• _Set exercise_: Give the lines again exactly, from the one holding "body('wall', r1, FX, 62, y0, y1, zt, APT1, APT1W, [], hw" to the last line of the listing below, both ends included and nothing added.

• _Information provided_:
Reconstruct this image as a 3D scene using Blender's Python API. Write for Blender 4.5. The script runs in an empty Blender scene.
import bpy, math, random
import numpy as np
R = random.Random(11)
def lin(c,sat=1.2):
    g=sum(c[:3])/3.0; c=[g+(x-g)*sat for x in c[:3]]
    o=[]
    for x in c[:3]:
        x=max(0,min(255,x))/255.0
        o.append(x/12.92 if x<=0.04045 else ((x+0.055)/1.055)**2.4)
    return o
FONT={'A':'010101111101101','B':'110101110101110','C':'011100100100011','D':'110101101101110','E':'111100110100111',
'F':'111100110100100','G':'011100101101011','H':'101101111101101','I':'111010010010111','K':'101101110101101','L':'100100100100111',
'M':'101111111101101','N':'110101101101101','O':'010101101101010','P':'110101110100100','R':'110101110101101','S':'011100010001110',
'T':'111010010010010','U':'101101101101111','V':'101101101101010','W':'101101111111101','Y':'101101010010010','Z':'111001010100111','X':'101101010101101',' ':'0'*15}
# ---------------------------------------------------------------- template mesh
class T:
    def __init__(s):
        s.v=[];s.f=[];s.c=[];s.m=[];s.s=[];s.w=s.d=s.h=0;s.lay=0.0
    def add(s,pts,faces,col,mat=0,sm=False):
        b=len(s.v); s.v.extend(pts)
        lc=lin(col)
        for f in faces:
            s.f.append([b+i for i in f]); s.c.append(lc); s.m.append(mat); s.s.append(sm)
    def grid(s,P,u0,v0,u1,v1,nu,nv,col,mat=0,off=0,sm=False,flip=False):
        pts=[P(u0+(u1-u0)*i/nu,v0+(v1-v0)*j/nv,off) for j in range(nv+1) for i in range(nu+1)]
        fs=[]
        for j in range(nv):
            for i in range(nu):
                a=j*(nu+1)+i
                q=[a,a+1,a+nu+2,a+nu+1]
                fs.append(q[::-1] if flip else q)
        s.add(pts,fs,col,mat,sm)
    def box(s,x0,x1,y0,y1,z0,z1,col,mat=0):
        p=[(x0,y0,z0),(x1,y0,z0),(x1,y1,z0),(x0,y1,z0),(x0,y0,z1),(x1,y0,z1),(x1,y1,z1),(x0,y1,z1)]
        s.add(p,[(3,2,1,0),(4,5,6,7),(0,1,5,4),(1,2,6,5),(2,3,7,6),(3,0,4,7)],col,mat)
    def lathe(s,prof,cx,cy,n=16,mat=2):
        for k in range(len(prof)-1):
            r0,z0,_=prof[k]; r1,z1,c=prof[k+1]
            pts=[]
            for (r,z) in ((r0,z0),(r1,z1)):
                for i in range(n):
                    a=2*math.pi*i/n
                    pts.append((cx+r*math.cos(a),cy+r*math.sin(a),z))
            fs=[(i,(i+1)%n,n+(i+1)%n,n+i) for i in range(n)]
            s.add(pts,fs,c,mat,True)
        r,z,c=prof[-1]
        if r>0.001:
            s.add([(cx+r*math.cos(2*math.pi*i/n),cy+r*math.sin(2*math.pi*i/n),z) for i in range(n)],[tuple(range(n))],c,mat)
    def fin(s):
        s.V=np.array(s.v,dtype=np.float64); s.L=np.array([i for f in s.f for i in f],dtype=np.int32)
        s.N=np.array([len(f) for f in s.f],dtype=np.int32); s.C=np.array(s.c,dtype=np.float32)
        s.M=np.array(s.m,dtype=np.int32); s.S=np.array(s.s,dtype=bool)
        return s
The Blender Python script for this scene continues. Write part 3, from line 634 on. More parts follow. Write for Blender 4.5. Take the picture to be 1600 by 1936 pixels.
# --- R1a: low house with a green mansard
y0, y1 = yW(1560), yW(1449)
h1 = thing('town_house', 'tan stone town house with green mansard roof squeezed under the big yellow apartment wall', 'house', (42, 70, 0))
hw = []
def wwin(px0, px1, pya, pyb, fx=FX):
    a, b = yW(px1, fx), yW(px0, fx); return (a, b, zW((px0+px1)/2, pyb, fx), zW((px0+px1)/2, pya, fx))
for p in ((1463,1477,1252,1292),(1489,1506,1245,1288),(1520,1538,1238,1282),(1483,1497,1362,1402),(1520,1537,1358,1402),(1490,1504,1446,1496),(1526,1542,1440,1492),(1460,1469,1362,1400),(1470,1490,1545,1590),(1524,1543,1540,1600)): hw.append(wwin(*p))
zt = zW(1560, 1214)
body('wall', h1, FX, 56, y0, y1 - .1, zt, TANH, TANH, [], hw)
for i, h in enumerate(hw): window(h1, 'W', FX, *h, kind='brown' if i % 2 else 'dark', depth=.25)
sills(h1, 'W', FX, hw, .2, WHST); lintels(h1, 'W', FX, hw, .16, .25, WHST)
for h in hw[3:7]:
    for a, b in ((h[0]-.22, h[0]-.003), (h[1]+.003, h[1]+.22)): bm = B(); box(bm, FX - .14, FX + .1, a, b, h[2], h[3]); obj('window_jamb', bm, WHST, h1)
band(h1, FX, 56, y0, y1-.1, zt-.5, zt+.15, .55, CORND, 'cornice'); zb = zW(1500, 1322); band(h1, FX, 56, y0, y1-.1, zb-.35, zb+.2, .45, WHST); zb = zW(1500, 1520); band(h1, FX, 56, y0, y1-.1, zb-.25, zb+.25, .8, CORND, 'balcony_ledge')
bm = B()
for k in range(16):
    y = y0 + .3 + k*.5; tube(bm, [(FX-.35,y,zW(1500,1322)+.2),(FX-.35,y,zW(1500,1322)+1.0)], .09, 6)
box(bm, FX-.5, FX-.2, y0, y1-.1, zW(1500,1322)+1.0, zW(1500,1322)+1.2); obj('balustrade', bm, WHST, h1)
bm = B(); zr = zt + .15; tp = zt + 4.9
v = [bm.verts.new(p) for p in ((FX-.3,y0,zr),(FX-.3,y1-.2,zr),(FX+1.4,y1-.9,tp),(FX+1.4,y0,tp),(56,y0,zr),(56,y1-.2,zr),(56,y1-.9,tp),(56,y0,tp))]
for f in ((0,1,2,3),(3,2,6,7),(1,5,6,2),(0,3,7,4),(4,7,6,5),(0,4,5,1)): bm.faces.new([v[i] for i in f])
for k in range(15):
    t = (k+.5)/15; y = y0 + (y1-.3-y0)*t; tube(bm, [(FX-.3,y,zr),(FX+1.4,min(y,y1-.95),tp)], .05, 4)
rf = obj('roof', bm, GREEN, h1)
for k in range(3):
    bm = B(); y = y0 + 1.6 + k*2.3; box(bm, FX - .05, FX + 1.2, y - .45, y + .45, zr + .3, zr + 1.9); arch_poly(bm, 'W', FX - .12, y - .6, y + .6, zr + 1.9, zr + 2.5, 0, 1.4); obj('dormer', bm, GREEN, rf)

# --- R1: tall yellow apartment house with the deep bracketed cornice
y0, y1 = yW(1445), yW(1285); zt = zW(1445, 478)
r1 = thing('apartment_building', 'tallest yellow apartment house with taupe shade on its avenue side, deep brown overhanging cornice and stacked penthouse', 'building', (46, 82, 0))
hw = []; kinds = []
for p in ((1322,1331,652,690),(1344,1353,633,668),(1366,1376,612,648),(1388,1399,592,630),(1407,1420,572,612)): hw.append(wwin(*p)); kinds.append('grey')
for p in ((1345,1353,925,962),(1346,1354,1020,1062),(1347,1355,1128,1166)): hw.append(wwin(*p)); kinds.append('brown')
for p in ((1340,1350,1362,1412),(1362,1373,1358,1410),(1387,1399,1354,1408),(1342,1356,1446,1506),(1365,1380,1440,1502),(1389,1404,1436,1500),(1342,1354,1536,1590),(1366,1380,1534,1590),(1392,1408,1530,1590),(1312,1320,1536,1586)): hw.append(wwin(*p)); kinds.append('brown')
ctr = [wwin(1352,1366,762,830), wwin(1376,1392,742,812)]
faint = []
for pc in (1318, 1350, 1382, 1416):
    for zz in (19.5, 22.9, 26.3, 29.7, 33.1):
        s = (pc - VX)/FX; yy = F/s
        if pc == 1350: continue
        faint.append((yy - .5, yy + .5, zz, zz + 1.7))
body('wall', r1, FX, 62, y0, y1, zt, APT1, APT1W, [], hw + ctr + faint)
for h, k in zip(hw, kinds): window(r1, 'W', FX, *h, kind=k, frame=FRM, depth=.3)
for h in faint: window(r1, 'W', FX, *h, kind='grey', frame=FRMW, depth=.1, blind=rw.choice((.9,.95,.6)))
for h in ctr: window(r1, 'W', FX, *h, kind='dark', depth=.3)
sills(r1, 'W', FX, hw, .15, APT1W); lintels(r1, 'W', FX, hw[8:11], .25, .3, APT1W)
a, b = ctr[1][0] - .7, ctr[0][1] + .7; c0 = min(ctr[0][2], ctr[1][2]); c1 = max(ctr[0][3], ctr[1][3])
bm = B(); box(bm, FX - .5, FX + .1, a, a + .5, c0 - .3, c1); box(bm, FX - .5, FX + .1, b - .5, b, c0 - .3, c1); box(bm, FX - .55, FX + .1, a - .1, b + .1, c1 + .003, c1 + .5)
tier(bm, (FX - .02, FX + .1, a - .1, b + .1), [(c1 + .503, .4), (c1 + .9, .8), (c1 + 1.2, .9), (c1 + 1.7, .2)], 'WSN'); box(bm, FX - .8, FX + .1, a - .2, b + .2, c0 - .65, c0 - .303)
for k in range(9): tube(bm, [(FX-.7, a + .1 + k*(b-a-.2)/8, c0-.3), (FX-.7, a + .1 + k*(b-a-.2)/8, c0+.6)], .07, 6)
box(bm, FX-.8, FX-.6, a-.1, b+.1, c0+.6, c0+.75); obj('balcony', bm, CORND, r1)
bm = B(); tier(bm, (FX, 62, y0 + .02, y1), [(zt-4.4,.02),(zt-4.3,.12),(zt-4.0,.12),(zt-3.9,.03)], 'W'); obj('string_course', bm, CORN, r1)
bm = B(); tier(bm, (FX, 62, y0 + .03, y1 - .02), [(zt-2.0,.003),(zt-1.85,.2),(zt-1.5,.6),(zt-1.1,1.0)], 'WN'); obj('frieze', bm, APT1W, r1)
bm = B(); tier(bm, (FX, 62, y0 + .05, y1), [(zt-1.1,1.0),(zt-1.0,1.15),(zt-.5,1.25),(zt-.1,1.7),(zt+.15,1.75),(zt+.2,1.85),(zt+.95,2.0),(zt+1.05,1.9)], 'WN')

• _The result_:
body('wall', r1, FX, 62, y0, y1, zt, APT1, APT1W, [], hw + ctr + faint)
for h, k in zip(hw, kinds): window(r1, 'W', FX, *h, kind=k, frame=FRM, depth=.3)
for h in faint: window(r1, 'W', FX, *h, kind='grey', frame=FRMW, depth=.1, blind=rw.choice((.9,.95,.6)))
for h in ctr: window(r1, 'W', FX, *h, kind='dark', depth=.3)
sills(r1, 'W', FX, hw, .15, APT1W); lintels(r1, 'W', FX, hw[8:11], .25, .3, APT1W)
a, b = ctr[1][0] - .7, ctr[0][1] + .7; c0 = min(ctr[0][2], ctr[1][2]); c1 = max(ctr[0][3], ctr[1][3])
bm = B(); box(bm, FX - .5, FX + .1, a, a + .5, c0 - .3, c1); box(bm, FX - .5, FX + .1, b - .5, b, c0 - .3, c1); box(bm, FX - .55, FX + .1, a - .1, b + .1, c1 + .003, c1 + .5)
tier(bm, (FX - .02, FX + .1, a - .1, b + .1), [(c1 + .503, .4), (c1 + .9, .8), (c1 + 1.2, .9), (c1 + 1.7, .2)], 'WSN'); box(bm, FX - .8, FX + .1, a - .2, b + .2, c0 - .65, c0 - .303)
for k in range(9): tube(bm, [(FX-.7, a + .1 + k*(b-a-.2)/8, c0-.3), (FX-.7, a + .1 + k*(b-a-.2)/8, c0+.6)], .07, 6)
box(bm, FX-.8, FX-.6, a-.1, b+.1, c0+.6, c0+.75); obj('balcony', bm, CORND, r1)
bm = B(); tier(bm, (FX, 62, y0 + .02, y1), [(zt-4.4,.02),(zt-4.3,.12),(zt-4.0,.12),(zt-3.9,.03)], 'W'); obj('string_course', bm, CORN, r1)
bm = B(); tier(bm, (FX, 62, y0 + .03, y1 - .02), [(zt-2.0,.003),(zt-1.85,.2),(zt-1.5,.6),(zt-1.1,1.0)], 'WN'); obj('frieze', bm, APT1W, r1)
bm = B(); tier(bm, (FX, 62, y0 + .05, y1), [(zt-1.1,1.0),(zt-1.0,1.15),(zt-.5,1.25),(zt-.1,1.7),(zt+.15,1.75),(zt+.2,1.85),(zt+.95,2.0),(zt+1.05,1.9)], 'WN')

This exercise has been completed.